WRITTEN INSTRUCTION: Among the entries below, copy only the span from the line containing "Write the bpy" through the line containing "R = math.radians". Do so exactly, and skip the pictures.

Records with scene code
>> START

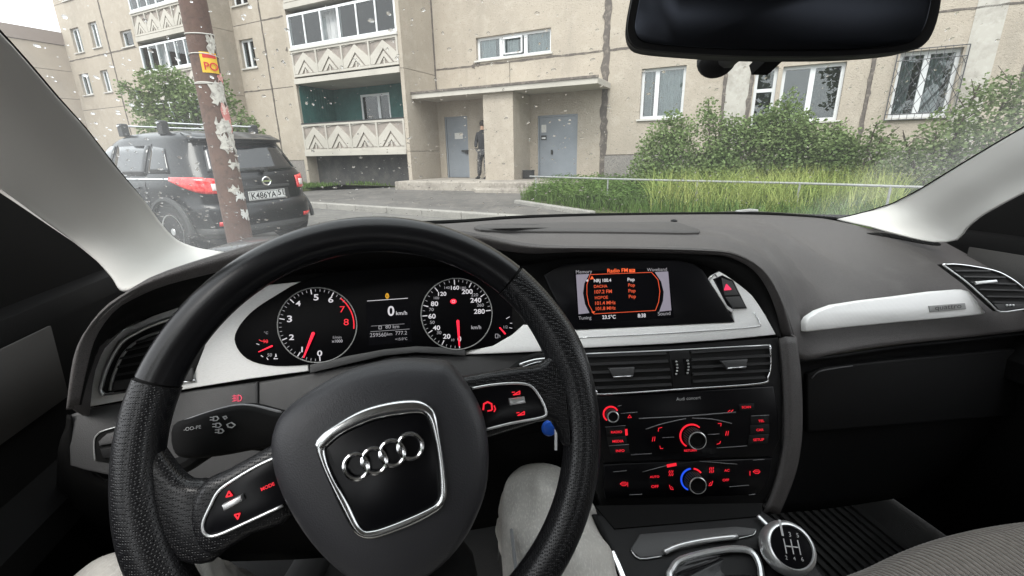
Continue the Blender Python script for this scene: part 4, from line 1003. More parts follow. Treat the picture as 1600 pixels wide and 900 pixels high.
c = onpad(1053, 346, 0); mb = MB(); mb.lathe(c, CZ, [(.007, -.002), (.007, .002), (.005, .004), (.001, .005)], 12); mb.build('light_sensor', M['gloss'], dash, smooth=True)
padplate('side_defroster', [(1354, 364.5), (1400, 365), (1440, 371), (1468, 381), (1464, 384), (1430, 379), (1390, 371)], .0015, M['blk'], dash)
for k in range(6):
    x = 1372 + k * 16; y = 366 + k * 2.7; mb = MB(); mb.tube([onpad(x, y - 1, .002), onpad(x + 6, y + 4.5, .0025)], .0011, 5); mb.build('defroster_fin', M['dash_d'], dash)

# ---- silver trim and cluster ----------------------------------------
slabpx('silver_trim', [(131, 637), (142, 593), (160, 547), (192, 515), (240, 493), (300, 473), (360, 456), (420, 445), (470, 440), (482, 500), (482, 580), (390, 592), (297, 607)], PL_CL, .006, M['alu'], bev=.0015, label='silver trim around the instruments')
slabpx('silver_trim', [(727, 549), (770, 541), (800, 524), (818, 508), (860, 509), (889, 507), (900, 516), (1000, 511), (1148, 504), (1145, 488), (1137, 484), (1108, 438), (1113, 431), (1127, 423), (1148, 439), (1175, 460), (1196, 491), (1213, 523), (1130, 531), (1047, 537), (908, 544), (853, 549), (790, 552), (728, 554)], PL_ST, .008, M['alu'], bev=.0015, label='silver trim around the radio screen')
linepx('trim_highlight', [(895, 528), (1000, 523), (1100, 517), (1180, 511), (1187, 505), (1178, 488)], PL_ST, .0008, M['chr'], n=3, h=.0005)  # bright line drawn in for the highlight along the trim lip
# cluster face
cl = slabpx('instrument_cluster', [(366, 530), (372, 512), (385, 495), (402, 480), (430, 462), (470, 440), (530, 425), (610, 418), (690, 416), (760, 424), (800, 445), (830, 480), (838, 498), (826, 512), (812, 521), (790, 531), (768, 541), (728, 547), (690, 544), (650, 542), (560, 556), (520, 564), (482, 570), (430, 572), (394, 565), (374, 550)], PL_CL, .006, M['lens'], bev=.001, n=3, h=.0022)
FC = shift(PL_CL, .0024)
slabpx('cluster_lower_panel', [(484, 570), (545, 556), (600, 546), (650, 541), (690, 543), (727, 547), (728, 556), (690, 553), (650, 551), (600, 556), (540, 570), (484, 583)], PL_CL, .006, M['dash_g'], cl, .001, 0, h=.0035)
def dial(cx, cy, rx, ry, parent):
    E_ = [(cx + rx * math.cos(k / 60 * 6.2832), cy - ry * math.sin(k / 60 * 6.2832)) for k in range(60)]
    return linepx('dial_ring', E_, FC, .0008, M['rail'], parent, 0, True, .0012, 6)
def ticks(name, cx, cy, rx, ry, angs, r0, wd, mt, parent):
    for a in angs:
        mb = MB(); c, s_ = math.cos(rad(a)), math.sin(rad(a))
        stroke(mb, [(cx + rx * r0 * c, cy - ry * r0 * s_), (cx + rx * .96 * c, cy - ry * .96 * s_)], FC, wd, .0006); mb.build('tick', mt, parent)
def word(s_, cx, cy, hpx, mt, parent, pl, slope=-.02, name='numeral', asp=1.0, bold=False):
    w_ = hpx * asp * sum({'1': .24, '/': .45, '.': .3, 'm': 1.25, ' ': .4, 'i': .35, '°': .5, '-': .5}.get(c_, .86) for c_ in s_)
    return text(name, s_, (cx - w_ / 2, cy - slope * w_ / 2), (cx + w_ / 2, cy + slope * w_ / 2), pl, mt, parent, 1 / asp, .0006, bold)
rev = dial(495.5, 508, 62, 58.5, cl); spd = dial(713.5, 490.5, 55.5, 55.6, cl)
ra = lambda v: 274.5 - 35 * v
ticks('dial_ticks', 495.5, 508, 62, 58.5, [ra(v) for v in range(0, 7)], .84, .0013, M['e_white'], cl)
ticks('dial_ticks', 495.5, 508, 62, 58.5, [ra(v / 5) for v in range(0, 34) if v % 5], .90, .0007, M['e_whited'], cl)
mb = MB(); stroke(mb, [(495.5 + 62 * .93 * math.cos(rad(ra(6.4 + k * .16))), 508 - 58.5 * .93 * math.sin(rad(ra(6.4 + k * .16)))) for k in range(11)], FC, .0015, .0006); mb.build('red_zone', M['e_red'], cl)
for s_, x, y in (('0', 499.5, 556), ('1', 472, 550), ('2', 455.6, 531), ('3', 452.5, 503), ('4', 466, 478), ('5', 494, 469), ('6', 517, 472.5)): word(s_, x, y, 7, M['e_white'], cl, FC, bold=True, asp=1.3)
for s_, x, y in (('7', 535, 488), ('8', 541, 508)): word(s_, x, y, 7.5, M['e_red'], cl, FC, asp=1.2)
word('1/min', 527, 529, 4.2, M['e_whited'], cl, FC, name='small_print'); word('x1000', 527, 535, 4.6, M['e_whited'], cl, FC, name='small_print', bold=True)
def sa(v): return 275 - 1.525 * v if v <= 60 else (183.5 - .895 * (v - 60) if v <= 160 else 94 - .733 * (v - 160))
ticks('dial_ticks', 713.5, 490.5, 55.5, 55.6, [sa(v) for v in (0, 20, 40, 60, 80, 120, 160, 200, 240, 280)], .83, .0013, M['e_white'], cl)
ticks('dial_ticks', 713.5, 490.5, 55.5, 55.6, [sa(v) for v in list(range(5, 60, 5)) + list(range(70, 280, 10))], .90, .0007, M['e_whited'], cl)
for s_, x, y in (('20', 698, 529), ('40', 682, 515.5), ('60', 675, 497.5), ('80', 679, 478), ('120', 691, 462), ('160', 711, 452.5), ('200', 730, 459), ('240', 743.5, 472.5), ('280', 749, 490)): word(s_, x, y, 5.7, M['e_white'], cl, FC, bold=True, asp=1.15)
for s_, x, y in (('10', 707.5, 533), ('30', 686, 522), ('50', 675.5, 506), ('70', 674, 486), ('100', 682, 467.5), ('140', 698.5, 451.5), ('180', 724, 452), ('220', 741.5, 463), ('260', 750.5, 479)): word(s_, x, y, 3.8, M['e_whited'], cl, FC, asp=1.1)
word('0', 717.8, 533.5, 6.4, M['e_white'], cl, FC, bold=True); word('km/h', 744, 514, 4.5, M['e_whited'], cl, FC, name='small_print', bold=True)
def needle(P, w0, w1, mt=M['e_redh'], nm='needle'):
    pl = shift(FC, .003); a, b = hit(*P[0], pl), hit(*P[1], pl); e = (b - a).normalized(); s_ = NCL.cross(e)
    mb = MB(); mb.slab([a + s_ * w0, a - e * w0 * .6, a - s_ * w0, b - s_ * w1, b + s_ * w1], NCL, .0015, .0004); mb.build(nm, mt, cl)
needle([(489.5, 520), (474, 559)], .0022, .0009); needle([(715.5, 501), (717.8, 541)], .0022, .0009)
# small dials left and right
needle([(425, 540.5), (403.5, 550)], .0012, .0006); needle([(781, 512), (790, 522)], .0010, .0012)
mb = MB()
for P in ([(401, 537), (405, 538.5)], [(408, 555.5), (411, 557.5)], [(417, 559), (419, 562)], [(429, 559), (430, 561)]): stroke(mb, P, FC, .0008)
for P in ([(791, 498), (796, 495)], [(796, 512), (800, 513)], [(797, 505), (800, 505)]): stroke(mb, P, FC, .0008)
mb.build('small_dial_ticks', M['e_white'], cl)
word('90', 415, 536, 4.5, M['e_red'], cl, FC, name='small_print'); mb = MB(); stroke(mb, [(405, 531), (409, 533), (418, 534)], FC, .0007); mb.build('small_dial_red', M['e_red'], cl)
word('°C', 416, 522, 4.5, M['e_whited'], cl, FC, name='small_print'); word('50', 421.5, 557, 4.2, M['e_whited'], cl, FC, name='small_print'); word('1/2', 790, 513, 4, M['e_whited'], cl, FC, name='small_print')
mb = MB(); stroke(mb, [(430, 557), (432, 557), (431, 553), (431, 557)], FC, .0009); stroke(mb, [(428, 560.5), (434, 560.5)], FC, .0009); mb.build('coolant_symbol', M['e_white'], cl)
mb = MB(); stroke(mb, [(774, 522), (778, 522), (778, 528), (774, 528)], FC, .0007, closed=True); stroke(mb, [(778, 523), (781, 524), (781, 527)], FC, .0006); mb.build('fuel_symbol', M['e_whited'], cl)
mb = MB(); mb.slab([hit(708.5 + 5 * math.cos(k / 16 * 6.2832), 471 - 4 * math.sin(k / 16 * 6.2832), shift(FC, .0012)) for k in range(16)], NCL, .0008); wl_ = mb.build('warning_lamp', M['e_redh'], cl)
mb = MB(); stroke(mb, [(706.5, 472.5), (706.5, 469.5), (710.5, 469.5), (710.5, 472.5)], shift(FC, .0014), .0006, .0005, True); mb.build('warning_symbol', em('pink_light', (1, .45, .5), .5), cl)
# driver display
mb = MB(); stroke(mb, [(574, 470.3), (637, 466)], FC, .0008); mb.build('display_line', M['e_white'], cl)
mb = MB(); stroke(mb, [(580, 509.5), (632, 506)], FC, .0004); stroke(mb, [(579, 518.3), (640, 514)], FC, .0005); mb.build('display_line', M['e_whited'], cl)
mb = MB(); stroke(mb, [(604, 466), (602.5, 463), (603.5, 459.5), (605, 458.5), (606.5, 459.5), (607.5, 463), (606, 466)], FC, .0012, closed=True); stroke(mb, [(605, 460), (605, 465)], FC, .0012); mb.build('car_symbol', M['e_amber'], cl)
word('0', 611, 493, 12, M['e_white'], cl, FC, name='speed_digit', bold=True); word('km/h', 627.5, 492, 5, M['e_white'], cl, FC, name='small_print')
word('80 km', 613, 513, 5, M['e_whited'], cl, FC, name='small_print'); mb = MB(); stroke(mb, [(592, 514), (596, 514), (596, 509.5), (592, 509.5)], FC, .0008, closed=True); mb.build('pump_symbol', M['e_whited'], cl)
for s_, x, y, w_ in (('259560', 591, 526, 5), ('km', 609, 524, 3.6), ('777.2', 627, 523, 4.8), ('+15.0°C', 627, 531.5, 4.2)): word(s_, x, y, w_, M['e_whited'], cl, FC, -.05, 'small_print')
mb = MB(); mb.slab(pxs([(571, 474), (640, 469), (644, 534), (576, 540)], FC), NCL, .0004); 
mb.build('display_glass', M['screen_blk'], cl)

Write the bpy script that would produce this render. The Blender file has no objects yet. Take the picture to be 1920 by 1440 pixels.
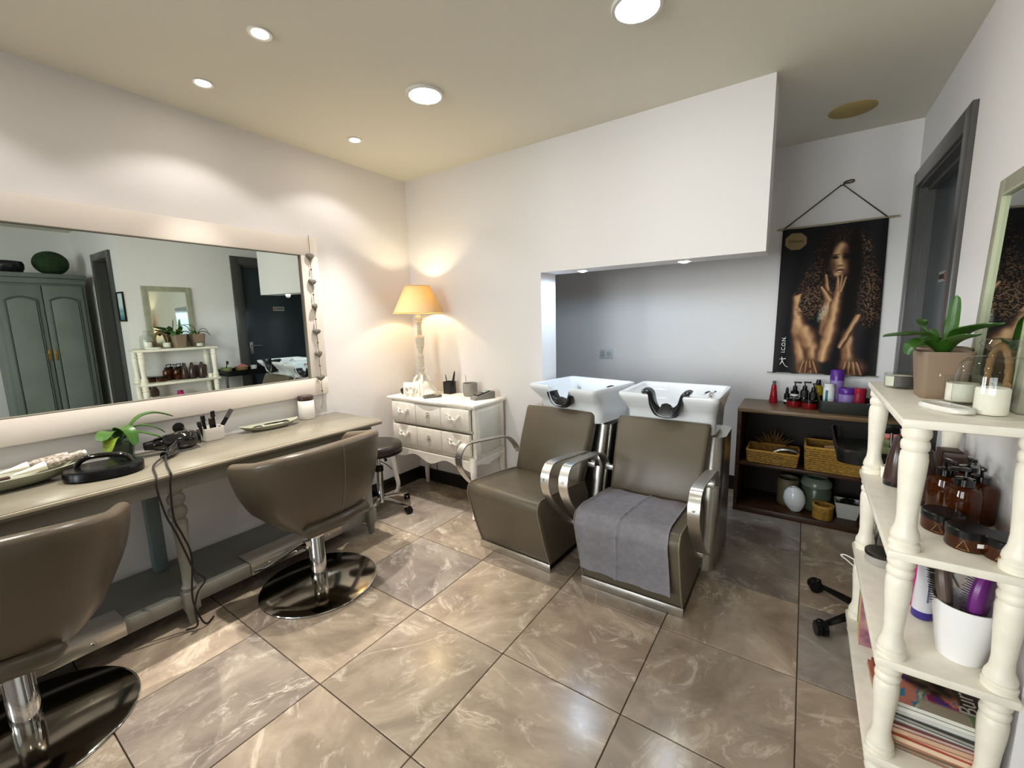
import bpy, bmesh, math, random
from mathutils import Vector, Matrix, noise
random.seed(7)
PI = math.pi
S = bpy.context.scene
COL = S.collection
R = math.radians

# ------------------------------------------------------------------ camera
cam_d = bpy.data.cameras.new('camera')
cam = bpy.data.objects.new('camera', cam_d)
COL.objects.link(cam)
S.camera = cam
cam_d.sensor_width = 36.0
cam_d.sensor_fit = 'HORIZONTAL'
cam_d.lens = 36.0 * 798.76 / 1920
cam_d.clip_start = 0.02
yaw, pit, rol = R(-34.535), R(8.535), R(1.412)
fw = Vector((math.sin(yaw) * math.cos(pit), math.cos(yaw) * math.cos(pit), -math.sin(pit)))
ri = Vector((math.cos(yaw), -math.sin(yaw), 0))
dn = fw.cross(ri)
r2 = ri * math.cos(rol) + dn * math.sin(rol)
d2 = -ri * math.sin(rol) + dn * math.cos(rol)
mw = Matrix((r2, -d2, -fw)).transposed().to_4x4()
mw.translation = Vector((2.733, -2.520, 1.363))
cam.matrix_world = mw

# ------------------------------------------------------------------ world and lights
W = bpy.data.worlds.new('world')
S.world = W
W.use_nodes = True
W.node_tree.nodes['Background'].inputs[0].default_value = (0.80, 0.88, 1.0, 1)
W.node_tree.nodes['Background'].inputs[1].default_value = 1.0
S.view_settings.view_transform = 'Standard'
S.view_settings.look = 'None'
S.view_settings.gamma = 1.0
S.view_settings.use_curve_mapping = False
S.view_settings.exposure = 0.36
try:
    S.cycles.transparent_max_bounces = 32
except AttributeError:
    pass
WINDOW_W = 760.0       # daylight through the shop window
LED_E = 36.0           # ceiling panel emission
SPOT_W = 100.0          # halogen spots
NICHE_W = 9.0
LAMP_W = 12.0


def light(name, kind, loc, energy, color, rot=(0, 0, 0), **kw):
    d = bpy.data.lights.new(name, kind)
    d.energy = energy
    d.color = color
    for k, v in kw.items():
        setattr(d, k, v)
    o = bpy.data.objects.new(name, d)
    o.location = loc
    o.rotation_euler = rot
    COL.objects.link(o)
    return o


light('window_daylight', 'AREA', (-0.4, -12.0, 1.7), WINDOW_W, (0.93, 0.96, 1.0), (R(90), 0, R(-8)),
      shape='RECTANGLE', size=6.0, size_y=3.6)
light('added_side_daylight', 'AREA', (-3.5, -9.0, 1.75), 820.0, (0.96, 0.97, 1.0), (R(90), 0, R(-37)),
      shape='RECTANGLE', size=3.4, size_y=3.2)  # added light, aimed through the added side window to brighten the right wall


# ------------------------------------------------------------------ materials
def lin(c):
    if isinstance(c, str):
        c = c.lstrip('#')
        c = [int(c[i:i + 2], 16) / 255 for i in (0, 2, 4)]
    return tuple(x / 12.92 if x <= 0.04045 else ((x + 0.055) / 1.055) ** 2.4 for x in c)


MATS = {}


def P(name, col, rough=0.5, metal=0.0, var=0.0, scale=8.0, bump=0.0, bscale=60.0, stretch=(1, 1, 1), col2=None,
      emit=0.0, trans=0.0, ior=1.45, spec=0.5, coat=0.0, sss=0.0, alpha=1.0, randobj=0.0):
    if name in MATS:
        return MATS[name]
    m = bpy.data.materials.new(name)
    m.use_nodes = True
    nt = m.node_tree
    b = nt.nodes['Principled BSDF']
    c = lin(col)
    b.inputs['Base Color'].default_value = (*c, 1)
    b.inputs['Roughness'].default_value = rough
    b.inputs['Metallic'].default_value = metal
    b.inputs['IOR'].default_value = ior
    b.inputs['Specular IOR Level'].default_value = spec
    b.inputs['Transmission Weight'].default_value = trans
    b.inputs['Coat Weight'].default_value = coat
    b.inputs['Alpha'].default_value = alpha
    if emit:
        b.inputs['Emission Color'].default_value = (*c, 1)
        b.inputs['Emission Strength'].default_value = emit
    if var or bump or col2:
        tc = nt.nodes.new('ShaderNodeTexCoord')
        mp = nt.nodes.new('ShaderNodeMapping')
        mp.inputs['Scale'].default_value = stretch
        nt.links.new(tc.outputs['Object'], mp.inputs['Vector'])
    if var or col2:
        n = nt.nodes.new('ShaderNodeTexNoise')
        n.inputs['Scale'].default_value = scale
        n.inputs['Detail'].default_value = 5
        nt.links.new(mp.outputs[0], n.inputs['Vector'])
        mx = nt.nodes.new('ShaderNodeMix')
        mx.data_type = 'RGBA'
        ca = c if col2 else tuple(x * (1 - var) for x in c)
        cb = lin(col2) if col2 else tuple(min(1, x * (1 + var)) for x in c)
        mx.inputs[6].default_value = (*ca, 1)
        mx.inputs[7].default_value = (*cb, 1)
        rp = nt.nodes.new('ShaderNodeValToRGB')
        rp.color_ramp.elements[0].position = 0.35
        rp.color_ramp.elements[1].position = 0.65
        nt.links.new(n.outputs[0], rp.inputs[0])
        nt.links.new(rp.outputs[0], mx.inputs[0])
        nt.links.new(mx.outputs[2], b.inputs['Base Color'])
    if bump:
        n2 = nt.nodes.new('ShaderNodeTexNoise')
        n2.inputs['Scale'].default_value = bscale
        n2.inputs['Detail'].default_value = 3
        nt.links.new(mp.outputs[0], n2.inputs['Vector'])
        bp = nt.nodes.new('ShaderNodeBump')
        bp.inputs['Strength'].default_value = bump
        bp.inputs['Distance'].default_value = 0.003
        nt.links.new(n2.outputs[0], bp.inputs['Height'])
        nt.links.new(bp.outputs[0], b.inputs['Normal'])
    MATS[name] = m
    return m


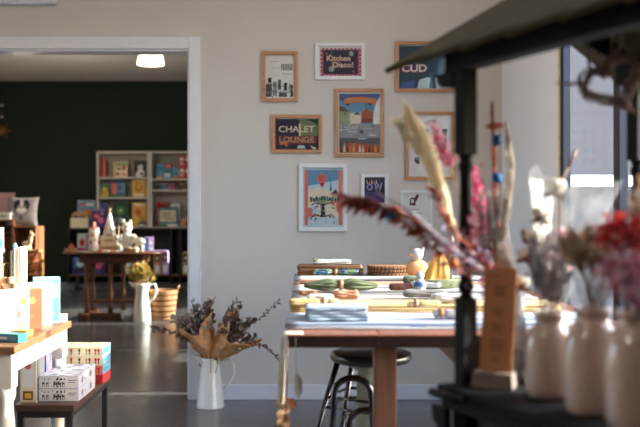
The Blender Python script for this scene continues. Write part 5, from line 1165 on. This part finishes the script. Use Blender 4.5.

>> END

RESULT OF THE TASK:
Write the bpy script that would produce this render. The Blender file has no objects yet. Take the picture to be 1920 by 1440 pixels.
import bpy, bmesh, math, random
from mathutils import Vector, Matrix, noise
random.seed(7)
PI = math.pi
S = bpy.context.scene
COL = S.collection
R = math.radians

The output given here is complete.